The backlash against #MeToo is gathering steam, with a chorus of voices raising concerns about “overreactions” to “minor” transgressions and citing threats to sexual freedom.
The #MeToo movement has launched a tsunami of discussion and awareness on systemic workplace sexual abuse and harassment, building upon decades of activism by the feminist and labor movements.
The backlash rests on two claims: First, good men may be undeservedly punished for their behavior as fairness and due process are discarded in the rush to appear on the “right side” of sexual harassment. Second, this is removing all the “fun” from male-female interaction.
I find these claims infuriatingly wrong.
The specter of many innocent men being accused of minor sexual harassment, losing their jobs, and being branded as sexual predators is extraordinarily unlikely.
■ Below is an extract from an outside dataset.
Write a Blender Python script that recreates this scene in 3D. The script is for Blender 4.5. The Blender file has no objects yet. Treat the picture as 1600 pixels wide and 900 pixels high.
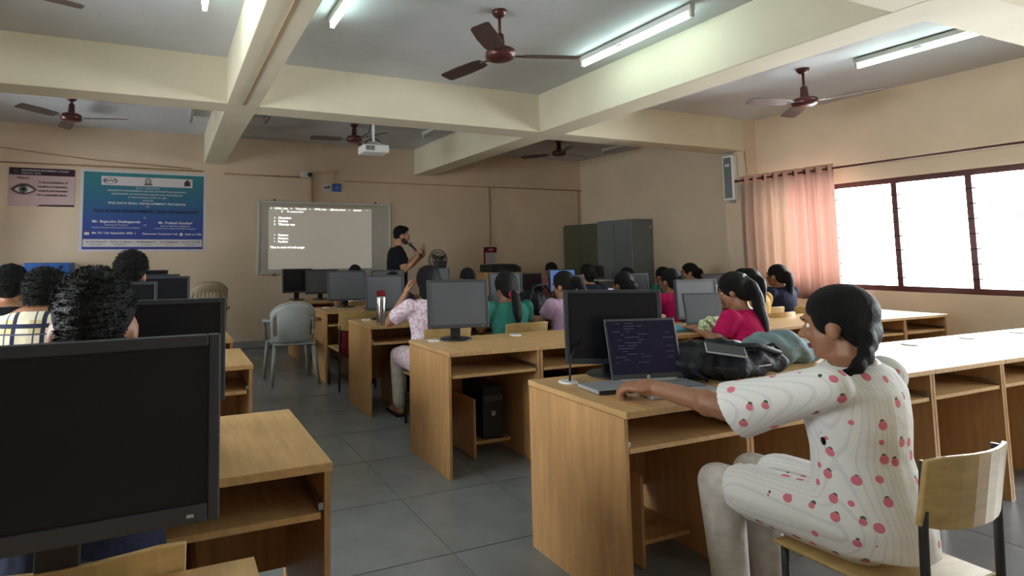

And it masks an underlying message that women should in fact put up with having their butts pinched, enduring offensive comments, and even having unwanted sex, all to avoid hurting otherwise all-around good guys. This idea relies on a pernicious stereotype: that women lie about consensual sex so often that society has to invent ways to ensure that innocent men are properly protected.
While it is hard to quantify the rate of false reporting of any crime, research in the US, UK, New Zealand, and Canada put false reporting of rape at approximately eight percent. Human Rights Watch research has found that stigma around sexual violence creates a strong disincentive to complain, confirming other research that shows rape is a vastly under-reported crime. Our research in numerous countries shows how discrediting victims of sexual violence, including workplace sexual harassment, has led to their complaints being ignored, dismissed, or not investigated.
The #MeToo moment is a direct response to a system that has punished victims, rather than the perpetrators, for coming forward. The answer to concerns about fairness and proportionality about penalties, however, is not to discredit victims or undermine their complaints about offensive speech, inappropriate touching, and harassment; instead, it is to ensure that we have fair processes to assess allegations and responses. This means that workplaces must put in place fair and transparent procedures to receive, investigate, and respond to allegations of sexual harassment.
The second argument is particularly infuriating since, yet again, it relies on stereotypes of women (especially feminists) as unable to take a joke or distinguish between a man making a clumsy misjudgment and a predator/serial offender—that we don’t like casual, no-strings-attached sex, harmless flirtations, or a little “fun” by the photocopy machine.
But the #MeToo movement is not about sex. It’s about the implicit system of power in the workplace: who has it, who exercises it, and who suffers due to lack of power. It’s about showing how this power imbalance pushes women out of the workplace, undermines their career progression, and prevents them from competing on an equal basis for jobs, promotions and training. Men have no inherent right to flirt with, kiss, or touch their co-workers. Women (and I assume, many men) generally do not go to work to engage in sexual foreplay, and they certainly don’t go to be harassed, threatened, or victimized.
Fortunately, the #MeToo movement and social media have shone a harsh spotlight on pervasive and depressingly similar sexual harassment in many sectors, and they are also helping to create the space for women to determine how and when sexual encounters happen.